From the earliest days of their empire in the New World, the Spanish sought to gain control of the native peoples and lands of what is now Sonora. While missionaries were successful in pacifying many Indians, the Seris--independent groups of hunter-gatherers who lived on the desert shores and islands of the Gulf of California--steadfastly defied Spanish efforts to subjugate them.

Empire of Sand is a documentary history of Spanish attempts to convert, control, and ultimately annihilate the Seris. These papers of religious, military, and government officials attest to the Seris' resilience in the face of numerous Spanish attempts to conquer them and remove them from their lands. The documents include early observations of the Seris by Jesuit missionaries, descriptions of the collapse of the Seri mission system in 1748, accounts of the invasion of Tiburón Island in 1750 and the Sonora Expedition of 1767-71, and reports of late eighteenth-century Seri hostilities.

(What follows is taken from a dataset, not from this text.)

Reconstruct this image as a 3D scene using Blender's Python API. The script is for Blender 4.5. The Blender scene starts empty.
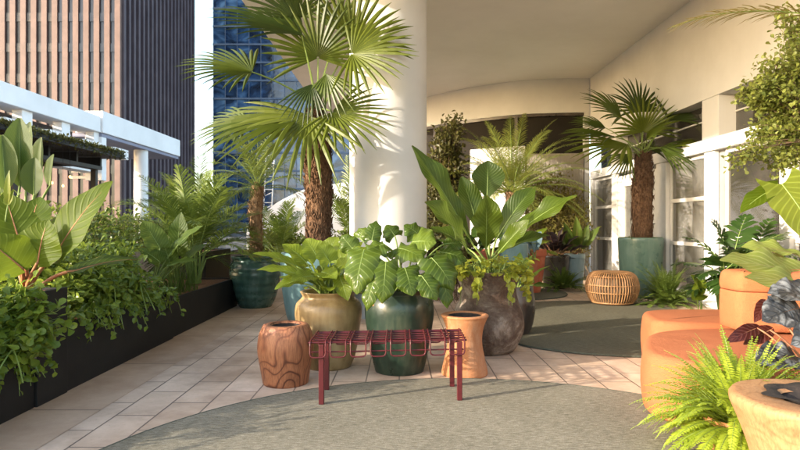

Thomas E. Sheridan's introduction puts the documents in perspective, while his notes objectively clarify their significance. By skillfully weaving the documents into a coherent narrative of Spanish-Seri interaction, he has produced a compelling account of empire and resistance that speaks to anthropologists, historians, and all readers who take heart in stories of resistance to oppression.



Thomas E. Sheridan holds a joint appointment as professor of Anthropology at the Southwest Center and the Department of Anthropology at the University of Arizona. He has authored or co-edited eleven other books.